Carl Rebello
2018 RIBA Hall of Fame inductee
Carl Rebello was born in North Dartmouth, Massachusetts and grew up during the Great Depression. He learned to play the guitar at 12 years old with his brothers and switched to fiddle as an adult.
As one of the initial trail-blazing bluegrass musicians in New England during the 1960s and 1970s, a time when live music entertainment was booming in coffee houses and granges, Carl played fiddle in many bands including: The Chuck Wagon Boys, Al White and the Sons of the Prairie, Cedar Mountain Boys, Country Cut ups, Don Stover’s White Oak Mountain Boys, Bill Hall and the Northwind Bluegrass Band, and the Old Fiddlers Club of Rhode Island. He went on to produce and record albums with Don Stover and the White Oak Mountain Boys, and with Roger Williams.

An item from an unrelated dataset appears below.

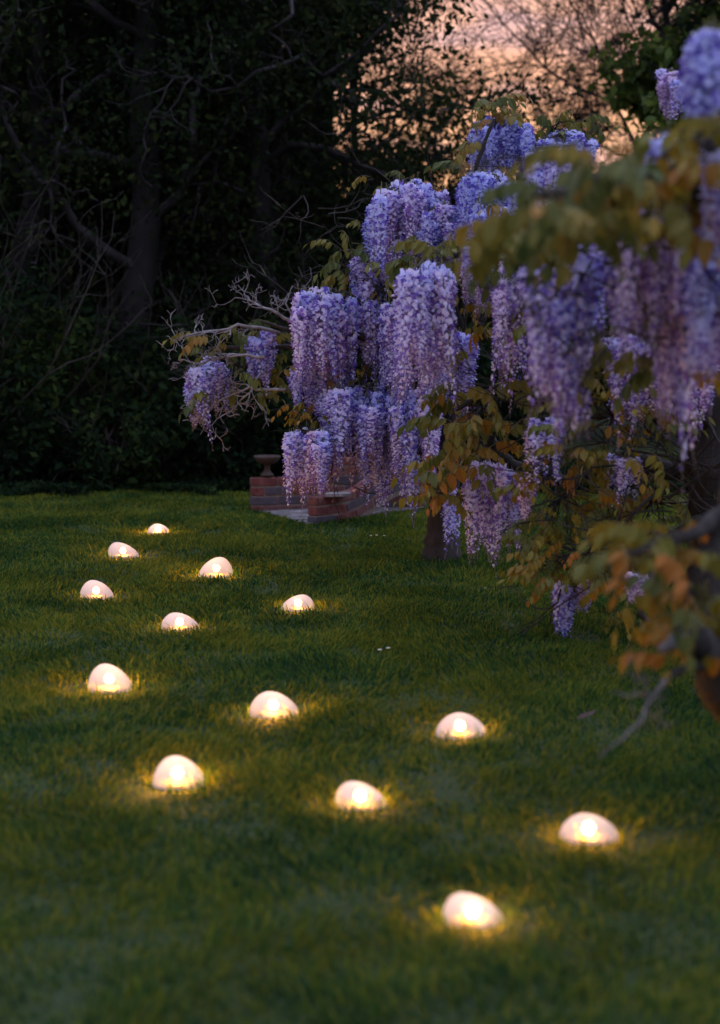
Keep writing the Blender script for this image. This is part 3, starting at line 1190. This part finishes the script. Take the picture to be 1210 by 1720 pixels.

Throughout Carl’s music career, he made numerous television appearances and traveled across the country and Canada entertaining many people. He is famed for his rendition of the Orange Blossom Special and it has been said “Carl Rebello made the fiddle sing like a speeding train.”
Carl owned and operated a televison and music store in Westport, Massachusetts for over 20 years. He repaired instruments and also taught fiddle lessons to numerous talented students, including some whom have carried the bluegrass fiddle torch and play in bands today.
Throughout his career, Carl composed several songs including Rosie’s Waltz. A man of boundless talents, Carl Rebello brought joy and entertainment to people everywhere. In 2003 Carl was honored and inducted into the Massachusetts Country Music Hall of Fame.